SUPPLIED MATERIAL —
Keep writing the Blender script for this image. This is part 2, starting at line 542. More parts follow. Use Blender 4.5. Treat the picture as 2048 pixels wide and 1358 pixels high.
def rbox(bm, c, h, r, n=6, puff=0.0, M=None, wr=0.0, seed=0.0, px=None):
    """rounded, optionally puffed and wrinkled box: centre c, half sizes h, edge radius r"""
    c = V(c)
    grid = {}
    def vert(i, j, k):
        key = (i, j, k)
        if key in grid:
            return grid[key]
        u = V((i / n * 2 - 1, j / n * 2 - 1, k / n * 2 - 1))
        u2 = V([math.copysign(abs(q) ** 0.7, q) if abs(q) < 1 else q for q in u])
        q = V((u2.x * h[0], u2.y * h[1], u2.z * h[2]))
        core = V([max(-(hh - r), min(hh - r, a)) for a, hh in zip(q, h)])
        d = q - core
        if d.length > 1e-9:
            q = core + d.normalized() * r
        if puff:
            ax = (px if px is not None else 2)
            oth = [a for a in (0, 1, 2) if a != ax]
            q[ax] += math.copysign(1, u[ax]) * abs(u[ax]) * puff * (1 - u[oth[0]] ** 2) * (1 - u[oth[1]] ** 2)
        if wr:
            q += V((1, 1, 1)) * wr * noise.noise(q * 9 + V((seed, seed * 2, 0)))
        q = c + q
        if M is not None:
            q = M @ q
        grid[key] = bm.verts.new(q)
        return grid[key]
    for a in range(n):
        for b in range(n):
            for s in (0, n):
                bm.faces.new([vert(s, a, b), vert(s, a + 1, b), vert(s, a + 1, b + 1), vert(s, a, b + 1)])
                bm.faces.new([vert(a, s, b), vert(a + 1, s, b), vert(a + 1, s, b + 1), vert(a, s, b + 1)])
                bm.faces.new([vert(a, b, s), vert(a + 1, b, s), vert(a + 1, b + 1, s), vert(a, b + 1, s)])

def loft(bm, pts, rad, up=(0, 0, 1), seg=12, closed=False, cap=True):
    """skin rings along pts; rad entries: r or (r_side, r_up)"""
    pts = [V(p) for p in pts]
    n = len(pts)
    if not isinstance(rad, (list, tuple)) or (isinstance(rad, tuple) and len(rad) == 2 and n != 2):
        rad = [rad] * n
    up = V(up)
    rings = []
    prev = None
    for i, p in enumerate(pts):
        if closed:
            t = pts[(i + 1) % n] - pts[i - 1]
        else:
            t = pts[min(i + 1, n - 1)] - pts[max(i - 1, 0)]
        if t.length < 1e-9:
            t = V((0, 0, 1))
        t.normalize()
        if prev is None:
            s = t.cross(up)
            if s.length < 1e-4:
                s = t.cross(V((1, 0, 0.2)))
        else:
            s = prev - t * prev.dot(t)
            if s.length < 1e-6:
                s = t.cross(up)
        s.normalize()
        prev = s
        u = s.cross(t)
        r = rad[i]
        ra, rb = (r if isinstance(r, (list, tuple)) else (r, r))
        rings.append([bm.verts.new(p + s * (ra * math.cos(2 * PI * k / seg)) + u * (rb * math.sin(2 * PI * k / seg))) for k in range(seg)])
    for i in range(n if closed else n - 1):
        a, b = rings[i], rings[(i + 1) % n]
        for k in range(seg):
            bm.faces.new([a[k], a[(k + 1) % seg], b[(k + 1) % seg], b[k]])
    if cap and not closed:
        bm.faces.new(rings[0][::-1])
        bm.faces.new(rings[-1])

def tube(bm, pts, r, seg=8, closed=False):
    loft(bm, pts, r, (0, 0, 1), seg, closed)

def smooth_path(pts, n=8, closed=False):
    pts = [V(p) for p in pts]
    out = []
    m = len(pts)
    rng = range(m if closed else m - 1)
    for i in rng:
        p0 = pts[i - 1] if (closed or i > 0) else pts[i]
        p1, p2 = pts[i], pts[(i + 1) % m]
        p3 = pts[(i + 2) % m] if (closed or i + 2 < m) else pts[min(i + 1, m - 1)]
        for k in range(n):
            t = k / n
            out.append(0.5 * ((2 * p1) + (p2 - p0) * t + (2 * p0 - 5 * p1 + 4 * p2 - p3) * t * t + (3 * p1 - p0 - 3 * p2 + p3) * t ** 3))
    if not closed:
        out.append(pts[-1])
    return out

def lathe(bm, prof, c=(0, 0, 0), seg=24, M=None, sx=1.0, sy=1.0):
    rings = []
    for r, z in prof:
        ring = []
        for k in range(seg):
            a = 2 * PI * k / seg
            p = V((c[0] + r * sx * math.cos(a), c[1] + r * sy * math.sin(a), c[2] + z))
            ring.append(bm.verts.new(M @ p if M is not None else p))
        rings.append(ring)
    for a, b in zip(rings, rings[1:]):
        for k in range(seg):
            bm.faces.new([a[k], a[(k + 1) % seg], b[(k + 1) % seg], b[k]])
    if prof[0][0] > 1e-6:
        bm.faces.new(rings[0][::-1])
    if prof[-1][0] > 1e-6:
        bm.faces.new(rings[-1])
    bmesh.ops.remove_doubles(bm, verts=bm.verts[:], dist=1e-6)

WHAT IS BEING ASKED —
Lines from the start of the material above through the line containing "bm.faces.new([vert(a, b, s), vert(a" are to be duplicated exactly, and only those.

EXERCISE ANSWER —
Keep writing the Blender script for this image. This is part 2, starting at line 542. More parts follow. Use Blender 4.5. Treat the picture as 2048 pixels wide and 1358 pixels high.
def rbox(bm, c, h, r, n=6, puff=0.0, M=None, wr=0.0, seed=0.0, px=None):
    """rounded, optionally puffed and wrinkled box: centre c, half sizes h, edge radius r"""
    c = V(c)
    grid = {}
    def vert(i, j, k):
        key = (i, j, k)
        if key in grid:
            return grid[key]
        u = V((i / n * 2 - 1, j / n * 2 - 1, k / n * 2 - 1))
        u2 = V([math.copysign(abs(q) ** 0.7, q) if abs(q) < 1 else q for q in u])
        q = V((u2.x * h[0], u2.y * h[1], u2.z * h[2]))
        core = V([max(-(hh - r), min(hh - r, a)) for a, hh in zip(q, h)])
        d = q - core
        if d.length > 1e-9:
            q = core + d.normalized() * r
        if puff:
            ax = (px if px is not None else 2)
            oth = [a for a in (0, 1, 2) if a != ax]
            q[ax] += math.copysign(1, u[ax]) * abs(u[ax]) * puff * (1 - u[oth[0]] ** 2) * (1 - u[oth[1]] ** 2)
        if wr:
            q += V((1, 1, 1)) * wr * noise.noise(q * 9 + V((seed, seed * 2, 0)))
        q = c + q
        if M is not None:
            q = M @ q
        grid[key] = bm.verts.new(q)
        return grid[key]
    for a in range(n):
        for b in range(n):
            for s in (0, n):
                bm.faces.new([vert(s, a, b), vert(s, a + 1, b), vert(s, a + 1, b + 1), vert(s, a, b + 1)])
                bm.faces.new([vert(a, s, b), vert(a + 1, s, b), vert(a + 1, s, b + 1), vert(a, s, b + 1)])
                bm.faces.new([vert(a, b, s), vert(a + 1, b, s), vert(a + 1, b + 1, s), vert(a, b + 1, s)])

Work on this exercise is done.